McCain's Crooked Talk Express
On A Tiny Revolution, Jonathan Schwarz has written McCain Gives Us More Straight Talk About How Great Santa Claus Is, in which he relates the tale of a Vietnam war protestor of McCain's acquaintance who had a revelation:
He saw the huge cargo planes bearing the insignia of the United States Air Force rushing emergency supplies into [Israel, during the Yom Kippur War in 1973]. And he had an epiphany. He had believed America had made a tragic mistake by going to Vietnam, and he still did. He had seen what he believed were his country’s faults, and he still saw them. But he realized he had let his criticism temporarily blind him to his country’s generosity and the goodness that most Americans possess, and he regretted his failing deeply.
Schwarz goes on to give a less misty-eyed account of the "American generosity" behind that aid:
the U.S. hopped to with the airlift because on October 8th and 9th we began hearing from Israel that they were seriously considering the use of nuclear weapons. This, of course, would inevitably have led to World War III between America and the Soviet Union.
...There was widespread rage inside the Israeli cabinet at the Nixon White House—aimed especially at Henry Kissinger—over what was correctly perceived in Israel as an American strategy of delaying the resupply...
Thus does McCain convert the most cold-blooded realpolitik on the part of the U.S. and Israeli governments into a happy fairy tale about how his wayward friend realized America is good, good, GOOD!

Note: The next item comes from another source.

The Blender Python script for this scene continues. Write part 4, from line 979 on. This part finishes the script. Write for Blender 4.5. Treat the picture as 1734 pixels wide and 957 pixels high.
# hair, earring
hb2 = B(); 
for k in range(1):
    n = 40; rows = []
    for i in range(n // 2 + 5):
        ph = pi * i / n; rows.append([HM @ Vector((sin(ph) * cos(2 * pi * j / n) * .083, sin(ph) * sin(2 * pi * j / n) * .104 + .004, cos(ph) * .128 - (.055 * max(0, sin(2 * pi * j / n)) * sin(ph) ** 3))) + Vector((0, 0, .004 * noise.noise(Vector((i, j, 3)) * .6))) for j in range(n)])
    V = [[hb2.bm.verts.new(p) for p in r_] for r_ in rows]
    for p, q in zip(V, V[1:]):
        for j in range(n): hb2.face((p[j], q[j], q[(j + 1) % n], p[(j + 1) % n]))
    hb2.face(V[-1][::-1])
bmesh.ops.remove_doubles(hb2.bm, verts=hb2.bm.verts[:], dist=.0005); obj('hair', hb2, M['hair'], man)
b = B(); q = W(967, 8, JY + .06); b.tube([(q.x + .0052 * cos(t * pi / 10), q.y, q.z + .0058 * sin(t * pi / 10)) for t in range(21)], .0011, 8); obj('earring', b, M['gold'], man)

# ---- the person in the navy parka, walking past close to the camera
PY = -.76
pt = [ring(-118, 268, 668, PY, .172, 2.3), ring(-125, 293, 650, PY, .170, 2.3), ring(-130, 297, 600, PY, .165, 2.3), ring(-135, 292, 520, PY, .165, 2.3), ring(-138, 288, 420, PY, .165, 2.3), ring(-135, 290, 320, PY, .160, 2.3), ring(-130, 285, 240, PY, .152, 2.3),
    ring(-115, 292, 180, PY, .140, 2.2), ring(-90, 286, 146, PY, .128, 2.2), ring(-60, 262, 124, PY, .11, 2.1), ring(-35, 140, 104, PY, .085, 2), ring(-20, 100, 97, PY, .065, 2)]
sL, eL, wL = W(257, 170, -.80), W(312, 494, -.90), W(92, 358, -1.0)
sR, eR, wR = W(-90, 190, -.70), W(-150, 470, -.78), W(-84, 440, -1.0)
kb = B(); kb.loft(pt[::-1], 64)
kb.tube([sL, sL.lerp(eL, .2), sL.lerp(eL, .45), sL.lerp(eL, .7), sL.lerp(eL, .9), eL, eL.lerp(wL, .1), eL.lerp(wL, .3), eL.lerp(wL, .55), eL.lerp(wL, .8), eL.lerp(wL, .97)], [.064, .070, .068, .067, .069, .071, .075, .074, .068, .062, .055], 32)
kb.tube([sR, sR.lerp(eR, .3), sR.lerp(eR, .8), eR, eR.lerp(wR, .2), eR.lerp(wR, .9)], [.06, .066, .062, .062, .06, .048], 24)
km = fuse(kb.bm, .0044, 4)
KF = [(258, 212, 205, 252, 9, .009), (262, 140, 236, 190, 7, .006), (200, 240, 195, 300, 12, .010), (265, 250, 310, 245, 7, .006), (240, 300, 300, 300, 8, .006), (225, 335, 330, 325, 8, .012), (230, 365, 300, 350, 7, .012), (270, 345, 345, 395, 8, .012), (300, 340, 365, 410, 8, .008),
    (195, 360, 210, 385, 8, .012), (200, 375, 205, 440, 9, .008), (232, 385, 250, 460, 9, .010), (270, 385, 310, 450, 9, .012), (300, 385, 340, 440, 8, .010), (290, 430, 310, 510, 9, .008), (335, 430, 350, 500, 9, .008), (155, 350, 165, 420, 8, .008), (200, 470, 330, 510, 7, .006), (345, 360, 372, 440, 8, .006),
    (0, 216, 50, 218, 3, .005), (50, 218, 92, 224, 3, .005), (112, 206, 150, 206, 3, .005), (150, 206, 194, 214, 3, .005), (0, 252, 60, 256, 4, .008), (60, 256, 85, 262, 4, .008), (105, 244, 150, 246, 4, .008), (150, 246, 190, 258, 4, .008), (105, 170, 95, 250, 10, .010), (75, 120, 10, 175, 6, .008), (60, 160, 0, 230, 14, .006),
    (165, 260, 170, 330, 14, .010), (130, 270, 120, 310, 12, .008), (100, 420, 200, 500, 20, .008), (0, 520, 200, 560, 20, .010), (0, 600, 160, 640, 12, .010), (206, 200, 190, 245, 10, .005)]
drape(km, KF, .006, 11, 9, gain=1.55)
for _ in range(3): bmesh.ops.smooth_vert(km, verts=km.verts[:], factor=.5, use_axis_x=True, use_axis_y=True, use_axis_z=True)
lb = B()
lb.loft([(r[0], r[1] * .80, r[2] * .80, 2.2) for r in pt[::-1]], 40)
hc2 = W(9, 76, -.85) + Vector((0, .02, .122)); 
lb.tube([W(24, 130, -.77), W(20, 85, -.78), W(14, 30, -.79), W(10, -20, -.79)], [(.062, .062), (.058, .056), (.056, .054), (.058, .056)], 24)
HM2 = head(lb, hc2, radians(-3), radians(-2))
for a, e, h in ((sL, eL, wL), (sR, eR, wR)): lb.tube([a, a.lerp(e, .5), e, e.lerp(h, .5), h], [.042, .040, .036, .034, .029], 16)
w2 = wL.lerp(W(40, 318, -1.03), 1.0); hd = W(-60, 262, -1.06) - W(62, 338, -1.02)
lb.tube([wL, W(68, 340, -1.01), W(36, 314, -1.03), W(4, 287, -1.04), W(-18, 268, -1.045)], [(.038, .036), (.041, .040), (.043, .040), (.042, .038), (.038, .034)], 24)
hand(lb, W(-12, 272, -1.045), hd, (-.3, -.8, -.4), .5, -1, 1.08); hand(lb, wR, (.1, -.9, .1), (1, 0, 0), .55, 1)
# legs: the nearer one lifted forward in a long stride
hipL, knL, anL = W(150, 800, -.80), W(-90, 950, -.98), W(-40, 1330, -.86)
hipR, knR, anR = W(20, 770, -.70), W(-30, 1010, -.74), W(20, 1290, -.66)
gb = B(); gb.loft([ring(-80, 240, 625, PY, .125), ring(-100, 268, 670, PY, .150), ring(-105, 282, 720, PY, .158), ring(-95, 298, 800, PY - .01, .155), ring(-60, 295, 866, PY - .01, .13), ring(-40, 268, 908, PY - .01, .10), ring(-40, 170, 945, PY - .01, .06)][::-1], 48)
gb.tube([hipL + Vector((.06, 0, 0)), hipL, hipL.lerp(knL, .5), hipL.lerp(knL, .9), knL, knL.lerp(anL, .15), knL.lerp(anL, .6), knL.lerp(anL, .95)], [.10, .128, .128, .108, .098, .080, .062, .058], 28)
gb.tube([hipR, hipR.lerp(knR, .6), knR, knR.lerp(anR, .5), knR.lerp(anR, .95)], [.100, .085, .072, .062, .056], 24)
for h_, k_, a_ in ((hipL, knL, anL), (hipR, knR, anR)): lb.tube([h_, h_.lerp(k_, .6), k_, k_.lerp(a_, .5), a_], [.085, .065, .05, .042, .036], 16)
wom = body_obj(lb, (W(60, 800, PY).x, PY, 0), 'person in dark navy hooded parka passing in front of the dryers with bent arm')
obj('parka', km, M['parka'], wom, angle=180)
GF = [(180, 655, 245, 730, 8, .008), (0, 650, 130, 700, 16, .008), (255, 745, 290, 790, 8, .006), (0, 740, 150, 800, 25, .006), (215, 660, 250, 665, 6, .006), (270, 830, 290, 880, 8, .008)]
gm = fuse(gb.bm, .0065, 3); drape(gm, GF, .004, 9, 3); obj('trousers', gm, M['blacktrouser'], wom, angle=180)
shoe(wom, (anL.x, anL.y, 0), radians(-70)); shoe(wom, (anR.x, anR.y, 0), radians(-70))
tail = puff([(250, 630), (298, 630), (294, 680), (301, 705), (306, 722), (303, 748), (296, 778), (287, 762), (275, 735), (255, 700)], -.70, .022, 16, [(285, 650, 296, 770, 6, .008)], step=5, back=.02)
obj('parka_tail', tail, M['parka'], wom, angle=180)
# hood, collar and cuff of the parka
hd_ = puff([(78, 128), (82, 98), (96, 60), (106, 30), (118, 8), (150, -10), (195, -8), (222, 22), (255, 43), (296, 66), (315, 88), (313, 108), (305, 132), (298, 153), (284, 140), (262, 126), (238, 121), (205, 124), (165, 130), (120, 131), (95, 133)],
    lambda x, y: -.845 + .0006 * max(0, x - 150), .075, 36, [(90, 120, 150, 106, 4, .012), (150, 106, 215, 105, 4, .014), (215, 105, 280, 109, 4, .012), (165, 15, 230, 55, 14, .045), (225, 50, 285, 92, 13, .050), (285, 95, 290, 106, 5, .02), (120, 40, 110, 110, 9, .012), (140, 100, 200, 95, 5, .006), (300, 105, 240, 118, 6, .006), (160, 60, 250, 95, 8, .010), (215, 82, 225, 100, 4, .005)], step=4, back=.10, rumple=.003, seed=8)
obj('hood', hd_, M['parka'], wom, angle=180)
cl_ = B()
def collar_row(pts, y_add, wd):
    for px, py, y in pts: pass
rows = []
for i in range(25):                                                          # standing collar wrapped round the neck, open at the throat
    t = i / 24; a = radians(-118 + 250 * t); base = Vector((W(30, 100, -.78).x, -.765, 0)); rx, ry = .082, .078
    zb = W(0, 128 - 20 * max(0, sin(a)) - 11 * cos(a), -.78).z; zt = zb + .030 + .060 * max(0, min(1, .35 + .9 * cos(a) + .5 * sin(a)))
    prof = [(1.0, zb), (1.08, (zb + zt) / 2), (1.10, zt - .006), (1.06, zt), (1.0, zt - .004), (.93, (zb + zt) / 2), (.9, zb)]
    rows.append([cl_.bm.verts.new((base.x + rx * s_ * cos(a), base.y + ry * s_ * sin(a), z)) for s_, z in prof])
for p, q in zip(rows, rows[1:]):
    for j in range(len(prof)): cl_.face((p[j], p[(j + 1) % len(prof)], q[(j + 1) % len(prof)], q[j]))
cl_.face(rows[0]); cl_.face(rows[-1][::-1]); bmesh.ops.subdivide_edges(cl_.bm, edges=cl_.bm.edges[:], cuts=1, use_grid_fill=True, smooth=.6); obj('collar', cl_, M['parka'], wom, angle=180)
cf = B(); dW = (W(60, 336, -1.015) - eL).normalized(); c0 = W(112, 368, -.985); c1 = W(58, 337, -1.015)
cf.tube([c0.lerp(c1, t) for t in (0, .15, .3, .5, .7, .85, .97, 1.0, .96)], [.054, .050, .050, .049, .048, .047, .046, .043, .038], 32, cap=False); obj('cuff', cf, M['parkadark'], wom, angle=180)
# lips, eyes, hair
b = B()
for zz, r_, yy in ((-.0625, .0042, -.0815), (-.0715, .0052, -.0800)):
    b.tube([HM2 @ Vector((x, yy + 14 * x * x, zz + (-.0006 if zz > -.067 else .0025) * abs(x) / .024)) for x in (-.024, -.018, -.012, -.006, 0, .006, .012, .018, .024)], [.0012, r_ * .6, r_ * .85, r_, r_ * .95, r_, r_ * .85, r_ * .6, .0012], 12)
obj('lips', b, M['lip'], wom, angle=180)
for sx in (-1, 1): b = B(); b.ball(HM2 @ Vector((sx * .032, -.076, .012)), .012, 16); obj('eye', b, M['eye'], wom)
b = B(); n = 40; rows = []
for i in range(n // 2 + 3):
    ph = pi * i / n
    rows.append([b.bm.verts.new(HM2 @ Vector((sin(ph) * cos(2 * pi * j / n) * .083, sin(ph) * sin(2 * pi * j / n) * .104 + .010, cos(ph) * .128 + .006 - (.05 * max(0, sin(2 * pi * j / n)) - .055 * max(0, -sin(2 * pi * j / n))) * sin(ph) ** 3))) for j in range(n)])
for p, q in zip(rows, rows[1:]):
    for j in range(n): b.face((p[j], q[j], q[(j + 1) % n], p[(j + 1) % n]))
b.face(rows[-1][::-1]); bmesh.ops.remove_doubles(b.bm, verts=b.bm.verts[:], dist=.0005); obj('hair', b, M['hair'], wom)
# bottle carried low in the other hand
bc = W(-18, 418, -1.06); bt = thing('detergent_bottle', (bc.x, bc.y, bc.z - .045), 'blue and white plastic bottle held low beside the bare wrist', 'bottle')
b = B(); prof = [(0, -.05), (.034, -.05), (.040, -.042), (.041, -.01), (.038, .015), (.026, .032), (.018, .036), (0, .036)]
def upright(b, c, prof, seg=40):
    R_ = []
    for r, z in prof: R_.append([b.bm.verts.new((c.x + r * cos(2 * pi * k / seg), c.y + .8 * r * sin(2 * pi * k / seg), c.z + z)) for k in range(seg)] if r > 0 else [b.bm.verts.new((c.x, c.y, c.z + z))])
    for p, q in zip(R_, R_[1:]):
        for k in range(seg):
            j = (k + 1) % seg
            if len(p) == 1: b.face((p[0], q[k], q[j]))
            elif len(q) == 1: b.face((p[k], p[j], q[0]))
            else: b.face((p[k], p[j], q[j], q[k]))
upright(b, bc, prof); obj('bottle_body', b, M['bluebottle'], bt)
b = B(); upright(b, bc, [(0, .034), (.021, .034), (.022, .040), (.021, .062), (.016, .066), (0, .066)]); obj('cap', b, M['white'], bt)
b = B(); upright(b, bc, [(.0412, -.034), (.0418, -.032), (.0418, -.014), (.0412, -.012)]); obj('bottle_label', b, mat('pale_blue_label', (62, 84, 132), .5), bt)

Following on the McCain bashing is Bob Harris, in A Convenient Untruth. He focuses on McCain at the 2000 Republican Convention:
Even after McCain had tried to play to his Maverick™ brand identity for months by making repeated overtures to the then-growing reform movement which manifested itself in the Nader campaign and Arianna Huffington's "Shadow Conventions;" even after being steamrolled by a Bush campaign cash machine which had an early 15-to-1 advantage over McCain in cash-in-hand; and even after the Bush campaign had personally swift-boated McCain in South Carolina by circulating false rumors about McCain's mental health, his wife's drug problems, McCain's supposed fatherhood of a illegitimate black child, and more...
Before the convention's end -- I believe on the morning after his forced-march endorsement of Dubya -- McCain was on TV, saying with a straight face that (I will never forget these words) "George Bush is the real reform candidate."
Both posts are interesting and go into more detail; they're worth reading in full. The bottom line is the reminder that McCain - the "maverick", the "reformer", etc. - is full of just as much bullshit as you'd expect from a politician (especially a Republican).